> Supplied material:
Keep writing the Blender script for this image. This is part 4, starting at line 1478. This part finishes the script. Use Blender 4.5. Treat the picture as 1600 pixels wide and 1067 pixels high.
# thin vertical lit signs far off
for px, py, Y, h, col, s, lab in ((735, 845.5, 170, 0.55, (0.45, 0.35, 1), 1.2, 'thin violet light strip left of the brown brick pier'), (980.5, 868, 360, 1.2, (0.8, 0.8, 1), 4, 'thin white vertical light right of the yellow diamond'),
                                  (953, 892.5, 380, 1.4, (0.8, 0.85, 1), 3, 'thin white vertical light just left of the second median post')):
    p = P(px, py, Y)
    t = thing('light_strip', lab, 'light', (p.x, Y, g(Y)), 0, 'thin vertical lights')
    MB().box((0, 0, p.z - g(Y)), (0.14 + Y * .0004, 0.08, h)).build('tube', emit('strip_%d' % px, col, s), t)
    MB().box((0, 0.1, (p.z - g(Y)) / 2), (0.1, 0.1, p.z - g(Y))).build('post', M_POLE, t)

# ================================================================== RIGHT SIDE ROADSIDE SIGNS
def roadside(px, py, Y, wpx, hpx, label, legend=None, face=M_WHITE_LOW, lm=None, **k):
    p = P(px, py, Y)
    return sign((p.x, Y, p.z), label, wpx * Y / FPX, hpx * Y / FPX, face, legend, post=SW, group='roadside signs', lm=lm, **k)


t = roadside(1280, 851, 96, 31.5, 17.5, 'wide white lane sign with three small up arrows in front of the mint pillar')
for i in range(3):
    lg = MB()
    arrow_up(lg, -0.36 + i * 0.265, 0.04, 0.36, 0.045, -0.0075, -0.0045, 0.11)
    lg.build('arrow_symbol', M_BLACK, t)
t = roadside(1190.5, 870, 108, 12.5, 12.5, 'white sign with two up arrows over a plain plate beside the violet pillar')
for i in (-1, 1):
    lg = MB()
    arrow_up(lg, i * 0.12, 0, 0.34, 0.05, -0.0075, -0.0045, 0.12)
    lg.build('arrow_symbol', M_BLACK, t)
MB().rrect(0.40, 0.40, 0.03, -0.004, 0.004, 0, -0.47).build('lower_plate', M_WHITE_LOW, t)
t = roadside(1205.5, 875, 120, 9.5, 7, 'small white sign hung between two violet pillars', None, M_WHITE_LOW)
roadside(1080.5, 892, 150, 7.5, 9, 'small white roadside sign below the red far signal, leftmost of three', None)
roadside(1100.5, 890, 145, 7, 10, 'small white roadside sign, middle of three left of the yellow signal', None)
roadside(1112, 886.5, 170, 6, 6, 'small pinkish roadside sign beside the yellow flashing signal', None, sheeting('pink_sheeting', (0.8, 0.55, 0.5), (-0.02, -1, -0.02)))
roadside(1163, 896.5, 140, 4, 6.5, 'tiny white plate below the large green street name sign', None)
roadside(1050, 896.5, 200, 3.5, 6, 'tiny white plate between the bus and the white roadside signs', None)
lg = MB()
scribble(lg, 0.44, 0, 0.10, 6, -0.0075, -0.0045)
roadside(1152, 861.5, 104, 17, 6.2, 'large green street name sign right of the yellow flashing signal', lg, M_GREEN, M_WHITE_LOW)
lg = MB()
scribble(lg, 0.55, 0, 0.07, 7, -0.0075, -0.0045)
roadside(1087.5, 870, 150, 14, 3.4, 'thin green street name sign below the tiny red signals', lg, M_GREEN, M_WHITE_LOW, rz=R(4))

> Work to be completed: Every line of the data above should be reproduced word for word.

> Task solution:
Keep writing the Blender script for this image. This is part 4, starting at line 1478. This part finishes the script. Use Blender 4.5. Treat the picture as 1600 pixels wide and 1067 pixels high.
# thin vertical lit signs far off
for px, py, Y, h, col, s, lab in ((735, 845.5, 170, 0.55, (0.45, 0.35, 1), 1.2, 'thin violet light strip left of the brown brick pier'), (980.5, 868, 360, 1.2, (0.8, 0.8, 1), 4, 'thin white vertical light right of the yellow diamond'),
                                  (953, 892.5, 380, 1.4, (0.8, 0.85, 1), 3, 'thin white vertical light just left of the second median post')):
    p = P(px, py, Y)
    t = thing('light_strip', lab, 'light', (p.x, Y, g(Y)), 0, 'thin vertical lights')
    MB().box((0, 0, p.z - g(Y)), (0.14 + Y * .0004, 0.08, h)).build('tube', emit('strip_%d' % px, col, s), t)
    MB().box((0, 0.1, (p.z - g(Y)) / 2), (0.1, 0.1, p.z - g(Y))).build('post', M_POLE, t)

# ================================================================== RIGHT SIDE ROADSIDE SIGNS
def roadside(px, py, Y, wpx, hpx, label, legend=None, face=M_WHITE_LOW, lm=None, **k):
    p = P(px, py, Y)
    return sign((p.x, Y, p.z), label, wpx * Y / FPX, hpx * Y / FPX, face, legend, post=SW, group='roadside signs', lm=lm, **k)


t = roadside(1280, 851, 96, 31.5, 17.5, 'wide white lane sign with three small up arrows in front of the mint pillar')
for i in range(3):
    lg = MB()
    arrow_up(lg, -0.36 + i * 0.265, 0.04, 0.36, 0.045, -0.0075, -0.0045, 0.11)
    lg.build('arrow_symbol', M_BLACK, t)
t = roadside(1190.5, 870, 108, 12.5, 12.5, 'white sign with two up arrows over a plain plate beside the violet pillar')
for i in (-1, 1):
    lg = MB()
    arrow_up(lg, i * 0.12, 0, 0.34, 0.05, -0.0075, -0.0045, 0.12)
    lg.build('arrow_symbol', M_BLACK, t)
MB().rrect(0.40, 0.40, 0.03, -0.004, 0.004, 0, -0.47).build('lower_plate', M_WHITE_LOW, t)
t = roadside(1205.5, 875, 120, 9.5, 7, 'small white sign hung between two violet pillars', None, M_WHITE_LOW)
roadside(1080.5, 892, 150, 7.5, 9, 'small white roadside sign below the red far signal, leftmost of three', None)
roadside(1100.5, 890, 145, 7, 10, 'small white roadside sign, middle of three left of the yellow signal', None)
roadside(1112, 886.5, 170, 6, 6, 'small pinkish roadside sign beside the yellow flashing signal', None, sheeting('pink_sheeting', (0.8, 0.55, 0.5), (-0.02, -1, -0.02)))
roadside(1163, 896.5, 140, 4, 6.5, 'tiny white plate below the large green street name sign', None)
roadside(1050, 896.5, 200, 3.5, 6, 'tiny white plate between the bus and the white roadside signs', None)
lg = MB()
scribble(lg, 0.44, 0, 0.10, 6, -0.0075, -0.0045)
roadside(1152, 861.5, 104, 17, 6.2, 'large green street name sign right of the yellow flashing signal', lg, M_GREEN, M_WHITE_LOW)
lg = MB()
scribble(lg, 0.55, 0, 0.07, 7, -0.0075, -0.0045)
roadside(1087.5, 870, 150, 14, 3.4, 'thin green street name sign below the tiny red signals', lg, M_GREEN, M_WHITE_LOW, rz=R(4))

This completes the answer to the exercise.